We missed our flight, of course. We had to book another one for the next day early morning. Of course no refund for the missed one. We had to go back to the house. By 8.30 pm, the roads were completely blocked. So we were stuck in the car, not a single inch to move forward nor to move back. It was just such a nightmare. I know now how it feels to be on natures mercy. Anyway, by 10 we decided to go to the office of my friends father.

It was just on the other side of the street. We were talking to the night shift and they let us camp in one of the conference rooms. We laid down around midnight and woke up a couple of hours later to go to the airport. I was about to kiss the dirty soil of Hyderabad when we landed. We did get lucky though that we did not go back to the house in Chennai, because Thursday morning the chaos continued. Here is what the Indian news published.

http://www.hindu.com/2006/10/27/stories/2006102706860100.htm

I am done travelling now, at least for this weekend. I want my room service, my TV, i want to watch at least 5 episodes of prison break and order holy Spaghetti Bolognese.

10/02/2006


First day in India


I arrived in Hyderabad last night. I had a funny encounter with a woman on the plane. She could not speak English very well, besides ordering apple and organge juice. But she was very interested in me.
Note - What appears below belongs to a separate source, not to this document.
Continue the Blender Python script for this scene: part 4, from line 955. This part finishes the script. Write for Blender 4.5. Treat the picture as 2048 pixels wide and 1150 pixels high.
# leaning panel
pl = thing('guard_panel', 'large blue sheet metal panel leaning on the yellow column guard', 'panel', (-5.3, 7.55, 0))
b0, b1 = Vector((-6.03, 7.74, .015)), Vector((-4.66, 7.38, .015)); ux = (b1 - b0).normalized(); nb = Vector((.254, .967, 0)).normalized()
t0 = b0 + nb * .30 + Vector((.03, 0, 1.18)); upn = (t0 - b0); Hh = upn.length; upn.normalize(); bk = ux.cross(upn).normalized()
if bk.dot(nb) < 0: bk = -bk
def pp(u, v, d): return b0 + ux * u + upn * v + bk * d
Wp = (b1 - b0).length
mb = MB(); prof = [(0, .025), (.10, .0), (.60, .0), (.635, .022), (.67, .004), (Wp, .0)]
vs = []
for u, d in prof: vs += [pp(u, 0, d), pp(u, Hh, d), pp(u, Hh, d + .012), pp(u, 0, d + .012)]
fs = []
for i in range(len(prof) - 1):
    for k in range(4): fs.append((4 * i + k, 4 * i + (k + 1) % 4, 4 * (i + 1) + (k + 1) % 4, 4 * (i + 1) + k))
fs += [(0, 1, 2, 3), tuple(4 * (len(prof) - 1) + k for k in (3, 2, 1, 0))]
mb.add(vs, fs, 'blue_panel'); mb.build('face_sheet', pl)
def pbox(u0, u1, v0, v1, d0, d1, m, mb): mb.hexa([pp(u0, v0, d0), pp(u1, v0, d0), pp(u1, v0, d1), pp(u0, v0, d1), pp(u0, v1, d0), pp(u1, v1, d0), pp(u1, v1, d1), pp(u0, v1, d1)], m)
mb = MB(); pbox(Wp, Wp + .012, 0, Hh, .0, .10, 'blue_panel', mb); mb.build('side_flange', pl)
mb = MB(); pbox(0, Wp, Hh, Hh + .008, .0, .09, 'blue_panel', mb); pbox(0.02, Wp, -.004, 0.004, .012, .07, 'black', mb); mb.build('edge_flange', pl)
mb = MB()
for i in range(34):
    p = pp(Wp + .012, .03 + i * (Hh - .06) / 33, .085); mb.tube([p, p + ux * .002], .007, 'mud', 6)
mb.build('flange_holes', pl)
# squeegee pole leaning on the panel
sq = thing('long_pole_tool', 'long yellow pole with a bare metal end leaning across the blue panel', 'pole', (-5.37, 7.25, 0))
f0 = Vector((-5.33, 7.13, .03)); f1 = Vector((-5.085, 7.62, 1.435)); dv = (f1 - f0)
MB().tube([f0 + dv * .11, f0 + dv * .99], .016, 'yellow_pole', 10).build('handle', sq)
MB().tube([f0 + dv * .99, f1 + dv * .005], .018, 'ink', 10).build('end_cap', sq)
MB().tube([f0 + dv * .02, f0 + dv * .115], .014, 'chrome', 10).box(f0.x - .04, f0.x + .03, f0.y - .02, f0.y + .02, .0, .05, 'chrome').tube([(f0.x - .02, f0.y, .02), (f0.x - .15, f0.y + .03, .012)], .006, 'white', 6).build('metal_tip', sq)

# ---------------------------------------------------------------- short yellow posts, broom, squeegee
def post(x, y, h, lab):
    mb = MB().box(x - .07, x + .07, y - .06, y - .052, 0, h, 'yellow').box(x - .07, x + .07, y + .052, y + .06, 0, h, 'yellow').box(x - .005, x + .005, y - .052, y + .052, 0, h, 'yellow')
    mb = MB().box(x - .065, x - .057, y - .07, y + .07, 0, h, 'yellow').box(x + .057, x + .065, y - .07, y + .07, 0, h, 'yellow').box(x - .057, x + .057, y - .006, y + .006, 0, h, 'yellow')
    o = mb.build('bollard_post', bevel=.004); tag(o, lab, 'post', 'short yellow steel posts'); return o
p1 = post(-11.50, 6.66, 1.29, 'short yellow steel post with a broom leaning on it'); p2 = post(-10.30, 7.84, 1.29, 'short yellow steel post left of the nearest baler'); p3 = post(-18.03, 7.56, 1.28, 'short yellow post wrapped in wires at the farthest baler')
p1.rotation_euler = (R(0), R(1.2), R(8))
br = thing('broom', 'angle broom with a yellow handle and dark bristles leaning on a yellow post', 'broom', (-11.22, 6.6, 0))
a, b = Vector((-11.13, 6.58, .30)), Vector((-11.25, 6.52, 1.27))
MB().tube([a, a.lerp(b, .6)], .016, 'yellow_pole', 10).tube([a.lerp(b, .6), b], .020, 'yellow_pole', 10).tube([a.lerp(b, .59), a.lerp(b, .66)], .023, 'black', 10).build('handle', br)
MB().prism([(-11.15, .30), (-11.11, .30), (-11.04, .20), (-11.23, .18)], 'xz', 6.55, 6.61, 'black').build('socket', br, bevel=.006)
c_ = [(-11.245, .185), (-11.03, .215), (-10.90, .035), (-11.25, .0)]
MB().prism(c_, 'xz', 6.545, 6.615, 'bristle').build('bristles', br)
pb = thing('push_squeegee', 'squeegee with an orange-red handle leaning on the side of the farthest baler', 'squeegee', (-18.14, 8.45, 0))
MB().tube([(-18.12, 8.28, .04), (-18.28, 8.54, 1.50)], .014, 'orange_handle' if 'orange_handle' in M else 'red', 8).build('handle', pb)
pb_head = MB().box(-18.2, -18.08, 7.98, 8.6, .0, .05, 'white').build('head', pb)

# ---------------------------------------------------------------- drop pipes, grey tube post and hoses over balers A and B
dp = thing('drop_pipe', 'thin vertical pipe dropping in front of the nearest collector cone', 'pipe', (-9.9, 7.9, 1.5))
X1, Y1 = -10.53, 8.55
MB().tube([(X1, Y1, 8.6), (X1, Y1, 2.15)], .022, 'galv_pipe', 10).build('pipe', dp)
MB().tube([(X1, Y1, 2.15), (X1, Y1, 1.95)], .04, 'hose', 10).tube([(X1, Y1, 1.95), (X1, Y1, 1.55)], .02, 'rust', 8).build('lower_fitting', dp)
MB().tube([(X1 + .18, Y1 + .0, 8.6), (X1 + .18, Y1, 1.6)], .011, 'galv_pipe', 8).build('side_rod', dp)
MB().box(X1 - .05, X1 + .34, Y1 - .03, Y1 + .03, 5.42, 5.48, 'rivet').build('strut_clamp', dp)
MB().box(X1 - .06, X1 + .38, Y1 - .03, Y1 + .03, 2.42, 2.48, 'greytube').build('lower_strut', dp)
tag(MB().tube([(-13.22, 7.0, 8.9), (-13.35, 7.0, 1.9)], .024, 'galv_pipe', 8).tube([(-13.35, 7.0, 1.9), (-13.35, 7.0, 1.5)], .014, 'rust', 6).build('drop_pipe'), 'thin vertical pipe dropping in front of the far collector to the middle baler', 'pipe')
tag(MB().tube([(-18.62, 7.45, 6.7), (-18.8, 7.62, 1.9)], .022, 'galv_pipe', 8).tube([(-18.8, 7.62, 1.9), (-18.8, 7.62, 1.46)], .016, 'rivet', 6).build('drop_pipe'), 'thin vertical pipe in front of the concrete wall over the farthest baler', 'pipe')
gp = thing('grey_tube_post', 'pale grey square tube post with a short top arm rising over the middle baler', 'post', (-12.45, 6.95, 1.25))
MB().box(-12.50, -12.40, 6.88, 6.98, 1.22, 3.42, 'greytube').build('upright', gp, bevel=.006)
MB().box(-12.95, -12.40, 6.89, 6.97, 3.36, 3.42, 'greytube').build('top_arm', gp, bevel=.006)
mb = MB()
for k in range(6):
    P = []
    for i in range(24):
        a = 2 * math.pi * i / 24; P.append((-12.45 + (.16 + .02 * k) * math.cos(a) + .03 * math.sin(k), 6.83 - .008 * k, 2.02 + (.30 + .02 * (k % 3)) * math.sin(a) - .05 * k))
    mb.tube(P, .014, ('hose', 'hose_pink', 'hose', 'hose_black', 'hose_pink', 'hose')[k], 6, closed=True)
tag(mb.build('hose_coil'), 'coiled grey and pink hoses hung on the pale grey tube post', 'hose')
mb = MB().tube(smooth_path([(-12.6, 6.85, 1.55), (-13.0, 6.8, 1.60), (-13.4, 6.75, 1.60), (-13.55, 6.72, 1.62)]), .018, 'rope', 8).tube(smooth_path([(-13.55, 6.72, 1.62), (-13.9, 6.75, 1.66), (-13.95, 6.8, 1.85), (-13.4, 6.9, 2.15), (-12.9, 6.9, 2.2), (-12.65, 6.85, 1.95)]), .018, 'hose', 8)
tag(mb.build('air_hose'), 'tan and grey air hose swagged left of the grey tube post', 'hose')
She broke the ice asking me for my marital status and after pitying me for not being married she told me her husband was Dr. Rao. She wrote down his name on my boarding card and also the URL of the company that he works for. She was a little disappointed because although I was doing my PPT presentation on my laptop I was not helpful enough on going online to check out the website.
After a while she got her own DELL. She managed to open it, but then she asked me for help to turn it on. She pressed the “Gmail” button, but interestingly enough the internet did not work for her either, 2 hours before landing.

Anyway, customs took some time. I was surprised by the airport, as it was quite modern. It had aircon, marble kindish floors, everything looked very neat. I was expecting more developing country style, like staircases instead of escalators, container like arriving halls, crowded chaos… you know, like Dublin. But it was fine.

Unfortunately my luggage did not make it to Hyderabad. Felt like a scum coming back to the apartment, so close to sleep in. But fortunately there were some ironed house keeper’s uniforms on a chair. I borrowed them for a pyjama purpose, it worked quite well 

Today I was hanging out with two American expeds, Joel and Keon. It was fun, going round town with the chauffeur, little shopping and stuff. The handicraft market was very relaxing. People did not force you to buy stuff, you could look around peacefully. I felt very comfortable. I really blended in.

As today is Ghandi’s birthday, it is a bank holiday. I will go to work tomorrow and I am excited.